(Folha de S. Paulo) Em uma decisão vista como simbólica da falta de liberdade política na Rússia, a Justiça condenou ontem três integrantes do grupo punk Pussy Riot (“Revolta da Vagina”, em inglês) a dois anos de prisão por “vandalismo motivado por ódio religioso”.
Nadezhda Tolokonnikova, 22, Maria Alekhina, 24, e Yekaterina Samutsevich, 30, estavam presas desde março, após uma performance do grupo contra o então candidato à Presidência Vladimir Putin na Catedral do Cristo Salvador, em Moscou.
No altar da igreja que é um dos símbolos da Rússia pós-soviética, as jovens com os rostos cobertos por balaclavas cantaram, em fevereiro, a música de protesto “Virgem Maria, Livrai-nos do Putin”.
A igreja ortodoxa russa é fiel aliada do governo, e a ação foi aberta pela Promotoria, ligada a Putin. “As ações das garotas foram um sacrilégio, uma blasfêmia e quebraram as regras da igreja”, disse a juíza Marina Sirov.
Presas num cubo de vidro, as jovens riram constantemente durante as três horas em que a juíza proferia o veredito. A acusação havia pedido três anos de sentença.
Nas últimas semanas, o julgamento se tornou uma causa célebre. Artistas como Madonna e Paul McCartney deram apoio às garotas.
Tão logo saiu a decisão, manifestantes em diversos locais do mundo se manifestaram, com máscaras, em apoio às integrantes do grupo. Governos de diversos países também protestaram.

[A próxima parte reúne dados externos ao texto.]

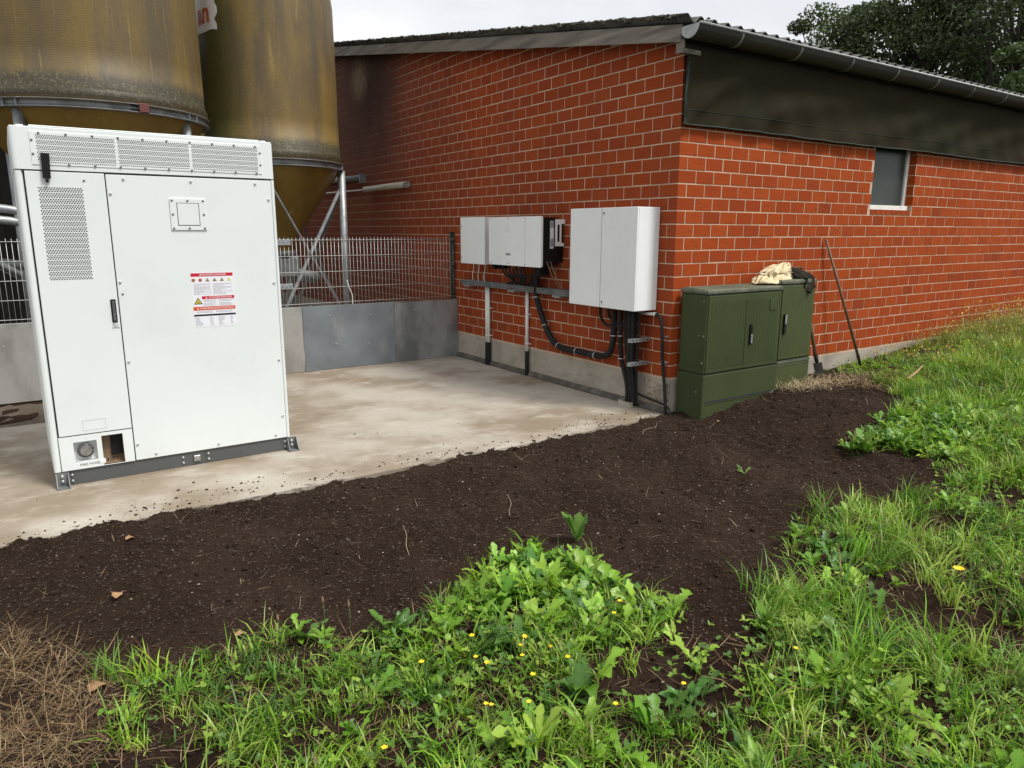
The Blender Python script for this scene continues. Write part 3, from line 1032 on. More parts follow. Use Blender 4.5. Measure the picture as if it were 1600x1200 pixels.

Os EUA pediram que a Rússia revisasse a sentença, e a União Europeia a qualificou como “desproporcional”. A chefe da diplomacia europeia, Catherine Ashton, se disse “decepcionada”.
Já a organização de defesa dos direitos humanos Anistia Internacional pediu que as autoridades russas anulem a sentença e liberem as jovens.
Centenas de pessoas se reuniram do lado de fora do tribunal para protestar a favor das jovens.
“Essa ação é contra a lei, é uma perseguição à juventude inteligente, progressiva e intelectual. Achar que elas precisam ser castigadas é fruto da propaganda da TV de Putin”, disse à Folha a editora de livros Maria Arkhípova, 46.
Pessoas carregando placas foram detidas e levadas em ônibus da polícia, entre elas o ex-campeão de xadrez Garry Kasparov.
Para o crítico de arte Andrei Erofeev, 56, o processo mostra uma mentalidade autoritária. “Na liderança do nosso país está um homem totalmente soviético, com uma mentalidade soviética e costumes soviéticos, que não conseguiu mudar”, afirmou.
Grupo se inspira na vertente do punk proletário
Até março deste ano, quando três de suas integrantes foram presas, a banda Pussy Riot não era muito conhecida nem na própria Rússia.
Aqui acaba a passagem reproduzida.